Firstly there’s breach of copyright. SFWA has clearly used my picture on the cover of their magazine without permission. (And by the way, people, that’s scale armor I’m wearing, not a chain mail bikini. Even I’m not that stupid.) Secondly, if Mike has failed to list me amongst his list of the totally hawtest women editors in the community, I shall sue for defamation.

As a well-known and outspoken feminist writer, I am sure that I can rely on the support of the UK media in my quest for fair treatment.

SFWA Bulletin #200

And see here for some alternative versions, given that Jim Hines and John Scalzi are not available to model.

10 thoughts on “Couldn’t Make It Up

  1. If you had taken the trouble to actually read the article in the SFWA Bulletin, which I suppose is asking too miuch, you’d see that it was a dialogue between Barry Malzberg and myself, praising the skills and contributions of female editors and publishers over the past 75 years…NOT their looks.

    — Mike Resnick

  2. Mike: If you had taken the trouble to actually read Cheryl’s posting and the articles linked from it, which I suppose is asking too much, you’d see that what she was doing was a parody of a particularly egregious series of journalism failures in the British press in the past week.

  3. Thanks Mike, that’s a perfect illustration of what the UK press is doing here. Yes, of course this article is All About You. The next step should be to complain that Kevin has censored you by approving your comment. And if people at SFWA are taking my suggestion of law suits seriously that would be amazingly bizarre. I do hope they are not spending money on lawyers.

    As to your article, if it is available online, I’ll happily read it. As it is I’m having to go by what other people say. The comment I’m seeing discussed most is, “anyone who’s seen photos of Bea from the 50s knows she was a knockout as a young woman.” I’m looking forward to seeing my own editing skills praised in the same way, though I’d like to point out that I look a lot better these days than I did when I was younger. Hopefully my editing skills have improved to match.

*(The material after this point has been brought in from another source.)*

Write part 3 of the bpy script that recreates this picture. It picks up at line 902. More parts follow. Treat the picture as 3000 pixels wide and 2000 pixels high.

  4. Cheryl: I don’t believe it was your comments, or rather your comments alone, that precipitated a letter from Editor Jean Rabe to all the Bulletin’s writers concerning criticism of the cover and the fat that Malzberg and I had the audacity to devote a column to women. (It was 100% female Jean, by the way, who asked Barry Malzberg and I to do the 2-part Dialog on the most important women in our history, one on writers, one on editors and publishers). Barry, who never met Bea Mahhafey, knew her only from her photos in the 1950s, and referenced them in asking abut her. My answer, that she was indeed gorgeous then, was one sentence followed by a couple of pages about her editing, and all the help she — then a very ill woman — gave me when I moved to Cincinnati 37 years ago and knew only two people, her and Legendary Lou Tabikow. As for Kevin, he’s earnest, hard-working, and devoted to fandom, and I admire those traints. He’s been arguing with me at every oopportunity ever since I went on record as not liking the two worldcons he helped run. I’ll just hace to live with it.

    — Mike

  5. Mike:

    Thank you so much for you and whoever “reported” this as perfectly demonstrating the exact point Cheryl was trying to make. And, as Cheryl said, you’ve clearly shown that of course it’s All About You.

    Mind you, if you’re trolling us, then we’ve fallen for it. Maybe we’re the ones with a sense of humour failure.

  6. By the way, I just got a comment on my blog that was clearly posted by a spambot, but was also a well-written summary of the issue I was posting about; I googled to see where it was from and it turned out to be copied from here. They say that imitation is the sincerest form of flattery, so I suppose having your words plagiarised by spammers is kind of a compliment. Good post, anyway.

    1. Interesting. I knew that spambots did this because they’ve tried to spam me with comment scraped from my own site. It hadn’t occurred to me that they’d use my content elsewhere too. Or indeed that they do so inappropriate context. That’s quite intelligent. Of course, as you say, you can easily tell that the postings are spam, but even so, worrying.